#### Dataset excerpt
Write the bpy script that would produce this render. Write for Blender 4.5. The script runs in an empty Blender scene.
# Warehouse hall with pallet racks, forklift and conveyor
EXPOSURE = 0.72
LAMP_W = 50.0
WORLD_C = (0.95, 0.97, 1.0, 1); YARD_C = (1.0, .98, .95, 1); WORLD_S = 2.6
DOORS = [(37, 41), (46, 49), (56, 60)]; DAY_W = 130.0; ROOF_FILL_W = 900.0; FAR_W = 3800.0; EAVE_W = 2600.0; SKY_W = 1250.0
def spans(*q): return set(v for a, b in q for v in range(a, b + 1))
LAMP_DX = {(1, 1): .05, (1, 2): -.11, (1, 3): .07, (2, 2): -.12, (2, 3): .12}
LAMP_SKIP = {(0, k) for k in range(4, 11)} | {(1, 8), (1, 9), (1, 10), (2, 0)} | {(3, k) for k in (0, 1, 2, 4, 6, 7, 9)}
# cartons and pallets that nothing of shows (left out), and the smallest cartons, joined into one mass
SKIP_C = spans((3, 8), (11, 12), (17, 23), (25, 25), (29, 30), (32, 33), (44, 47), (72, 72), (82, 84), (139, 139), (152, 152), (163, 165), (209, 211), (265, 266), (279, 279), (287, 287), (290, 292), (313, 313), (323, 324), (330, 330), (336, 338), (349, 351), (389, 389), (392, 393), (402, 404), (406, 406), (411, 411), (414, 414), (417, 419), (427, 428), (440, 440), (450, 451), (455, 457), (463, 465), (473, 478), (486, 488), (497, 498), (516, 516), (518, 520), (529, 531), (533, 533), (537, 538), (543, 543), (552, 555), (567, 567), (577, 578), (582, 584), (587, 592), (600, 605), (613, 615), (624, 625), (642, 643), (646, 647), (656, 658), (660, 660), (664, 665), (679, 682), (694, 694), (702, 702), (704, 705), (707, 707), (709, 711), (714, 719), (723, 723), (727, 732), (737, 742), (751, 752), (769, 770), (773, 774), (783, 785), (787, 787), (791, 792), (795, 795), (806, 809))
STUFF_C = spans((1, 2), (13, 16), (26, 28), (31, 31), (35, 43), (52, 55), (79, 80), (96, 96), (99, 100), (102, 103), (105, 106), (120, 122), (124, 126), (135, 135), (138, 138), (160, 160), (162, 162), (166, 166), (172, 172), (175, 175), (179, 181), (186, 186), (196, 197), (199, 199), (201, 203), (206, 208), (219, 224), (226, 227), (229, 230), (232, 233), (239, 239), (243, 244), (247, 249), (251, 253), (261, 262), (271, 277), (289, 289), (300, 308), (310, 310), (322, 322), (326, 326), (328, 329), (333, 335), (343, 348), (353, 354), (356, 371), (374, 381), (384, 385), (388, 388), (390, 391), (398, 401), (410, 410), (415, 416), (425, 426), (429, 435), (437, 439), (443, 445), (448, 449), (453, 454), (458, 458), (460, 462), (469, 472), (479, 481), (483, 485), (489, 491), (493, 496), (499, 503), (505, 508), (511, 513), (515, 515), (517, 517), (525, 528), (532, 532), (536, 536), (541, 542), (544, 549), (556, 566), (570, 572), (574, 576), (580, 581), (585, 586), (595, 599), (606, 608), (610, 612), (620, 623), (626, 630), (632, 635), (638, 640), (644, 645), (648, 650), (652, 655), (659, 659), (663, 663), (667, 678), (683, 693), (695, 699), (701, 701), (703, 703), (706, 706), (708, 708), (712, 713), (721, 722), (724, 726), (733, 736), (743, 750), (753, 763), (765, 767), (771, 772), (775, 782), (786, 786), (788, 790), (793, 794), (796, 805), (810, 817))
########
## The problem
Write out the material from the first line to the last, exactly.

## Task result
Write the bpy script that would produce this render. Write for Blender 4.5. The script runs in an empty Blender scene.
# Warehouse hall with pallet racks, forklift and conveyor
EXPOSURE = 0.72
LAMP_W = 50.0
WORLD_C = (0.95, 0.97, 1.0, 1); YARD_C = (1.0, .98, .95, 1); WORLD_S = 2.6
DOORS = [(37, 41), (46, 49), (56, 60)]; DAY_W = 130.0; ROOF_FILL_W = 900.0; FAR_W = 3800.0; EAVE_W = 2600.0; SKY_W = 1250.0
def spans(*q): return set(v for a, b in q for v in range(a, b + 1))
LAMP_DX = {(1, 1): .05, (1, 2): -.11, (1, 3): .07, (2, 2): -.12, (2, 3): .12}
LAMP_SKIP = {(0, k) for k in range(4, 11)} | {(1, 8), (1, 9), (1, 10), (2, 0)} | {(3, k) for k in (0, 1, 2, 4, 6, 7, 9)}
# cartons and pallets that nothing of shows (left out), and the smallest cartons, joined into one mass
SKIP_C = spans((3, 8), (11, 12), (17, 23), (25, 25), (29, 30), (32, 33), (44, 47), (72, 72), (82, 84), (139, 139), (152, 152), (163, 165), (209, 211), (265, 266), (279, 279), (287, 287), (290, 292), (313, 313), (323, 324), (330, 330), (336, 338), (349, 351), (389, 389), (392, 393), (402, 404), (406, 406), (411, 411), (414, 414), (417, 419), (427, 428), (440, 440), (450, 451), (455, 457), (463, 465), (473, 478), (486, 488), (497, 498), (516, 516), (518, 520), (529, 531), (533, 533), (537, 538), (543, 543), (552, 555), (567, 567), (577, 578), (582, 584), (587, 592), (600, 605), (613, 615), (624, 625), (642, 643), (646, 647), (656, 658), (660, 660), (664, 665), (679, 682), (694, 694), (702, 702), (704, 705), (707, 707), (709, 711), (714, 719), (723, 723), (727, 732), (737, 742), (751, 752), (769, 770), (773, 774), (783, 785), (787, 787), (791, 792), (795, 795), (806, 809))
STUFF_C = spans((1, 2), (13, 16), (26, 28), (31, 31), (35, 43), (52, 55), (79, 80), (96, 96), (99, 100), (102, 103), (105, 106), (120, 122), (124, 126), (135, 135), (138, 138), (160, 160), (162, 162), (166, 166), (172, 172), (175, 175), (179, 181), (186, 186), (196, 197), (199, 199), (201, 203), (206, 208), (219, 224), (226, 227), (229, 230), (232, 233), (239, 239), (243, 244), (247, 249), (251, 253), (261, 262), (271, 277), (289, 289), (300, 308), (310, 310), (322, 322), (326, 326), (328, 329), (333, 335), (343, 348), (353, 354), (356, 371), (374, 381), (384, 385), (388, 388), (390, 391), (398, 401), (410, 410), (415, 416), (425, 426), (429, 435), (437, 439), (443, 445), (448, 449), (453, 454), (458, 458), (460, 462), (469, 472), (479, 481), (483, 485), (489, 491), (493, 496), (499, 503), (505, 508), (511, 513), (515, 515), (517, 517), (525, 528), (532, 532), (536, 536), (541, 542), (544, 549), (556, 566), (570, 572), (574, 576), (580, 581), (585, 586), (595, 599), (606, 608), (610, 612), (620, 623), (626, 630), (632, 635), (638, 640), (644, 645), (648, 650), (652, 655), (659, 659), (663, 663), (667, 678), (683, 693), (695, 699), (701, 701), (703, 703), (706, 706), (708, 708), (712, 713), (721, 722), (724, 726), (733, 736), (743, 750), (753, 763), (765, 767), (771, 772), (775, 782), (786, 786), (788, 790), (793, 794), (796, 805), (810, 817))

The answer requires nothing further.